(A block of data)
>> Begin
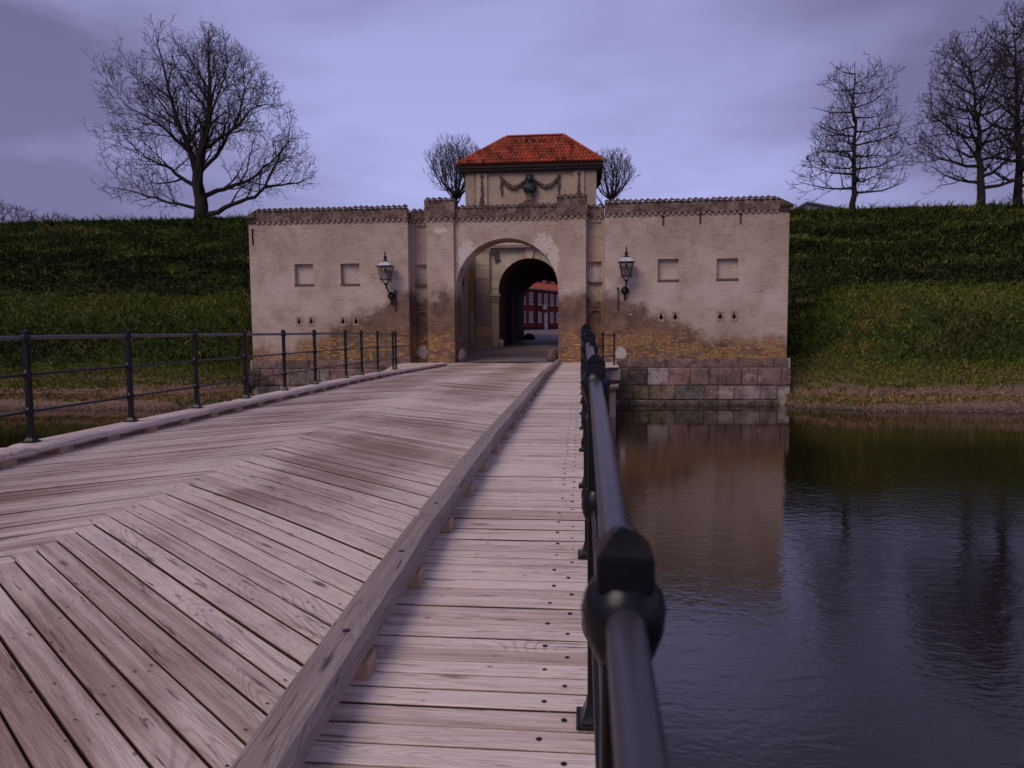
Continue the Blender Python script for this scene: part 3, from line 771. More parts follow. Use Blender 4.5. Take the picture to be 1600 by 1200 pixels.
def wing(x0, x1, px0, px1, wins, loops, rowA, colA, rowB, colB, outward):
    part_mb = MB()
    holes = [(a, b, c, d, 0.18) for (a,b,c,d) in wins] + [(c-0.13, c+0.13, z-0.20, z+0.20, 0.45) for (c, z) in loops]
    wall_grid(part_mb, x0, x1, 0.14, 5.86, GY, holes)
    part_mb.add([(x0,GY,0.14),(x0,36.5,0.14),(x0,36.5,5.86),(x0,GY,5.86)], [(0,1,2,3)])
    part_mb.add([(x1,GY,0.14),(x1,36.5,0.14),(x1,36.5,5.86),(x1,GY,5.86)], [(0,1,2,3)])
    part_mb.add([(x0,GY,5.86),(x1,GY,5.86),(x1,36.5,5.86),(x0,36.5,5.86)], [(0,1,2,3)])
    part_mb.add([(x0,36.5,0.14),(x1,36.5,0.14),(x1,36.5,5.86),(x0,36.5,5.86)], [(0,1,2,3)])
    w = part_mb.build("wing_wall", M['lime'], gate, fix=False)
    parapet(w, px0, px1, GY, 6.52)
    for (c, z) in loops: loophole(w, c, z)
    # dark ledge below each blind window
    for (a, b, c, d) in wins:
        MB().cbox(a-0.02, b+0.02, GY-0.03, GY+0.13, c-0.05, c+0.035, 0.008).build("window_sill", M['relief'], w)
    # footing: plinth course, two courses of granite, ledge at the water
    e = 0.06
    xx = x0 - 0.05
    while xx < x1 - 0.2:
        xe = min(x1+0.05, xx + rnd.uniform(0.9, 1.7))
        if x1 + 0.05 - xe < 0.5: xe = x1 + 0.05
        c = rnd.uniform(0.85, 1.15)
        stone(w, [(xx+.004,-0.22),(xe-.004,-0.22),(xe-.004,0.13+rnd.uniform(-.01,.01)),(xx+.004,0.13+rnd.uniform(-.01,.01))], GY-0.07, GY+0.4, (0.31*c, 0.225*c, 0.195*c), "plinth_stone")
        xx = xe
    for row, cs, z0, z1, yf in ((rowA, colA, -0.93, -0.235, GY-0.13), (rowB, colB, -1.5, -0.95, GY-0.17)):
        for i in range(len(row)-1):
            a, b = row[i]+0.008, row[i+1]-0.008
            j = lambda: rnd.uniform(-0.018, 0.018)
            stone(w, [(a+j(), z0+0.008+j()*.5), ((a+b)/2, z0+0.006), (b+j(), z0+0.008+j()*.5), (b+j(), z1-0.006+j()*.5), ((a+b)/2, z1-0.004), (a+j(), z1-0.006+j()*.5)], yf+rnd.uniform(-0.02, 0.02), GY+0.5, cs[i % len(cs)])
    xx = rowB[0]
    while xx < rowB[-1]-0.1:
        xe = min(rowB[-1]+0.05, xx+rnd.uniform(1.0, 1.9))
        c = rnd.uniform(0.8, 1.2)
        stone(w, [(xx+.006,-2.1),(xe-.006,-2.1),(xe-.006,-1.52+rnd.uniform(-.02,.02)),(xx+.006,-1.52+rnd.uniform(-.02,.02))], GY-0.30, GY+0.4, (0.32*c, 0.27*c, 0.24*c), "footing_stone")
        xx = xe
    MB().box(min(rowA)+.02, max(rowA)-.02, GY-0.03, 36.4, -2.4, 0.13).build("core", M['roughwall'], w)
    # eaves of the side roof showing past the parapet end
    s_ = outward
    xo = x0 if s_ < 0 else x1
    xp = px0 if s_ < 0 else px1
    q = MB()
    q.box(min(xo+s_*0.03, xp-s_*.01), max(xo+s_*0.03, xp-s_*.01), GY-0.06, GY+6.5, 5.865, 6.02)
    q.box(min(xo+s_*0.12, xp-s_*.01), max(xo+s_*0.12, xp-s_*.01), GY-0.10, GY+6.5, 6.025, 6.08)
    q.build("side_eave", M['darkwood'], w)
    q = MB()
    q.add([(xo+s_*.17,GY-.12,6.085),(xp-s_*.02,GY-.12,6.10),(xp-s_*.02,GY-.12,6.36),(xo+s_*.02,GY-.12,6.16),(xo+s_*.17,GY+6.5,6.085),(xp-s_*.02,GY+6.5,6.10),(xp-s_*.02,GY+6.5,6.36),(xo+s_*.02,GY+6.5,6.16)],
          [(0,1,2,3),(4,5,6,7),(0,3,7,4),(3,2,6,7),(0,4,5,1),(1,5,6,2)])
    q.build("side_roof", M['pantile'], w, col4=(0.8, 0.9, 0.7, 1))
    return w

cA = [(0.20,.17,.14),(0.13,.095,.09),(0.52,.48,.50),(0.42,.265,.25),(0.34,.25,.215),(0.29,.21,.185),(0.33,.21,.205),(0.37,.28,.275),(0.35,.245,.255),(0.30,.20,.20)]
cB = [(0.15,.125,.07),(0.25,.215,.14),(0.25,.205,.145),(0.31,.265,.20),(0.22,.215,.21),(0.38,.31,.27),(0.52,.45,.42),(0.40,.35,.35),(0.33,.28,.29)]
wl = wing(-13.85, -7.06, -13.55, -7.06, [(-11.91,-11.11,3.28,4.15),(-9.93,-9.13,3.27,4.14)], [(-11.78,1.76),(-11.25,1.76),(-9.88,1.75),(-9.32,1.75)],
     [-13.98,-13.5,-12.9,-12.2,-11.5,-10.9,-10.45,-9.75,-9.0,-8.2,-7.5,-7.0], [(0.30,.215,.215),(0.40,.27,.265),(0.36,.25,.245),(0.30,.27,.25),(0.27,.25,.22),(0.38,.33,.34),(0.41,.28,.28),(0.33,.23,.23),(0.4,.27,.26),(0.28,.23,.2),(0.2,.17,.14)],
     [-13.6,-12.7,-11.9,-11.2,-10.2,-9.4,-8.6,-7.7,-7.0], cB[::-1], -1)
wr = wing(0.97, 8.11, 0.97, 7.74, [(3.07,3.88,3.25,4.10),(5.36,6.19,3.26,4.08)], [(3.21,1.80),(3.77,1.80),(5.52,1.80),(6.06,1.80)],
     [0.95,1.92,2.69,3.54,4.37,5.12,5.77,6.37,7.0,7.89,8.27], cA, [0.95,2.14,2.76,3.27,3.78,4.91,5.47,6.1,7.08,7.75], cB, 1)

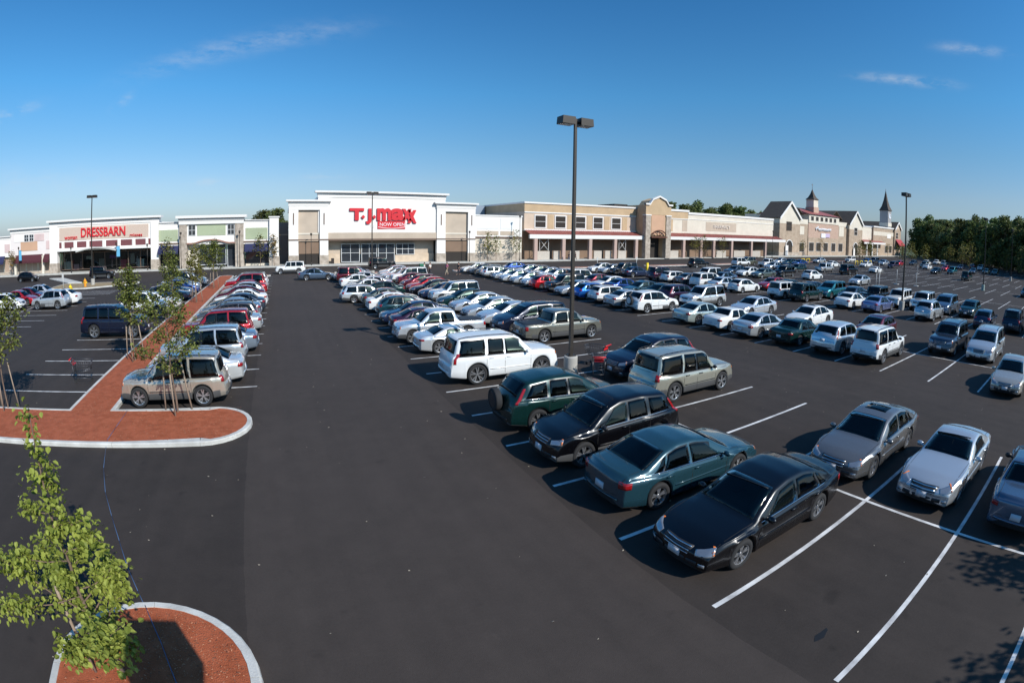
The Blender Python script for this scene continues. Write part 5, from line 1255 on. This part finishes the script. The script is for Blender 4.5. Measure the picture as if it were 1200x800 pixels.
def cart(x, y, rz, lab):
    t = empty('shopping_cart', (x, y, 0), rz); tag(t, lab, 'shopping cart', 'stray shopping carts')
    bm = bmesh.new(); C = [(-.42, -.20, .42), (.45, -.16, .52), (.45, .16, .52), (-.42, .20, .42)]; Tp = [(-.5, -.28, .98), (.55, -.22, .92), (.55, .22, .92), (-.5, .28, .98)]
    for i in range(4):
        j = (i + 1) % 4; tube(bm, C[i], C[j], .012, n=5); tube(bm, Tp[i], Tp[j], .014, n=5)
        for k in range(9):
            f = k / 8; p = Vector(C[i]).lerp(Vector(C[j]), f); q = Vector(Tp[i]).lerp(Vector(Tp[j]), f); tube(bm, p, q, .006, n=4)
        for k in range(1, 4): tube(bm, Vector(C[i]).lerp(Vector(Tp[i]), k / 4), Vector(C[j]).lerp(Vector(Tp[j]), k / 4), .006, n=4)
    for k in range(1, 6): tube(bm, Vector(C[0]).lerp(Vector(C[3]), k / 6), Vector(C[1]).lerp(Vector(C[2]), k / 6), .006, n=4)
    obj('basket', bm, WIRE, t)
    bm = bmesh.new()
    for s in (-1, 1): pline_tube(bm, [(-.62, s * .26, 1.02), (-.5, s * .26, .8), (-.44, s * .24, .22), (.42, s * .18, .16)], .015)
    tube(bm, (-.44, -.24, .22), (-.44, .24, .22), .012); tube(bm, (.42, -.18, .16), (.42, .18, .16), .012); obj('frame', bm, WIRE, t)
    bm = bmesh.new(); tube(bm, (-.62, -.28, 1.02), (-.62, .28, 1.02), .03, n=8); obj('handle', bm, REDP, t)
    boxes('child_seat', REDP, t, (-.49, -.36, -.18, .18, .80, .82), (-.51, -.49, -.20, .20, .80, .94))
    for sx, sy in ((-.42, -.24), (-.42, .24), (.4, -.18), (.4, .18)):
        bm = bmesh.new(); tube(bm, (0, -.015, .06), (0, .015, .06), .06, n=12); obj('caster', bm, TYRE, t, (sx, sy, 0))
cart(-10.2, 22.7, .15, 'shopping cart with red handle standing on stall lines by the mulch strip')
cart(13.5, 18.9, 2.0, 'red shopping cart at the foot of the nearest light pole')
cart(12.45, 17.25, 1.0, 'pale wire shopping cart against the concrete base of the nearest light pole')
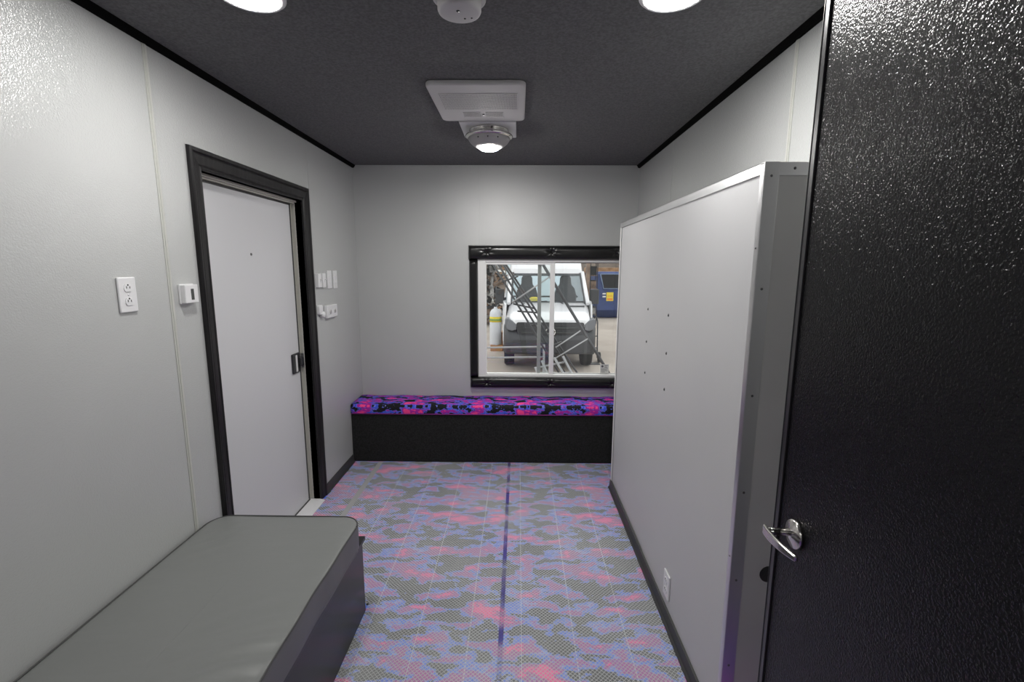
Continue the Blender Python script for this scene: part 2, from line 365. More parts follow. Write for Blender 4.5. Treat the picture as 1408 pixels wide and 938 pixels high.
s = MB().box(.168, .200, D+.040, D+.060, WZ0+.026, WZ1-.022).box(.200, WX1-.05, D+.040, D+.060, WZ1-.030, WZ1-.022).box(.200, WX1-.05, D+.040, D+.060, WZ0+.026, WZ0+.031)
sash2 = s.build('sash', M['grey_frame'], wn, bevel=.002); sash2['label'] = 'grey fixed sash stile'
MB().box(.198, WX1-.052, D+.0475, D+.0505, WZ0+.030, WZ1-.028).build('pane', M['glass'], sash2)
def pad(x0, x1, z0, z1, horiz, tufts=()):
    """upholstered bar: domed cross-section pulled in at the buttons"""
    mb = MB(); nu = 220 if horiz else 60; nv = 24; g = []
    for i in range(nu+1):
        row = []
        for j in range(nv+1):
            u = i/nu; v = j/nv
            x = x0+(x1-x0)*(u if horiz else v); z = z0+(z1-z0)*(v if horiz else u)
            e = min(1, min(u, 1-u)*(x1-x0 if horiz else z1-z0)/.03)
            t = .046*(max(0, 1-abs(2*v-1)**3.2))**.45*(max(0, 1-(1-e)**2.5))**.5
            for tx, tz in tufts:
                dx, dz = x-tx, z-tz; r = math.hypot(dx, dz*1.2)
                t -= .026*math.exp(-(r/.012)**1.2)
                a = math.atan2(dz, dx)
                t -= .0075*math.exp(-(r/.05)**2)*(1-math.exp(-(r/.010)**2))*(0.5+.5*math.cos(8*a+1.3))**2
            row.append(mb.bm.verts.new((x, D-.002-max(t, 0), z)))
        g.append(row)
    for i in range(nu):
        for j in range(nv):
            q = mb.bm.faces.new((g[i][j], g[i+1][j], g[i+1][j+1], g[i][j+1])); q.smooth = True
    ring = [g[i][0] for i in range(nu+1)]+[g[nu][j] for j in range(1, nv+1)]+[g[i][nv] for i in range(nu-1, -1, -1)]+[g[0][j] for j in range(nv-1, 0, -1)]
    bk = [mb.bm.verts.new((v.co.x, D, v.co.z)) for v in ring]
    for i in range(len(ring)):
        k = (i+1) % len(ring); mb.bm.faces.new((ring[i], bk[i], bk[k], ring[k]))
    mb.bm.faces.new(bk)
    return mb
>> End
▶ _Problem description_: Copy every line of the data that holds the string "scene".

▶ _Answer to the exercise_:
Continue the Blender Python script for this scene: part 3, from line 771. More parts follow. Use Blender 4.5. Take the picture to be 1600 by 1200 pixels.
The Blender Python script for this scene continues. Write part 5, from line 1255 on. This part finishes the script. The script is for Blender 4.5. Measure the picture as if it were 1200x800 pixels.
Continue the Blender Python script for this scene: part 2, from line 365. More parts follow. Write for Blender 4.5. Treat the picture as 1408 pixels wide and 938 pixels high.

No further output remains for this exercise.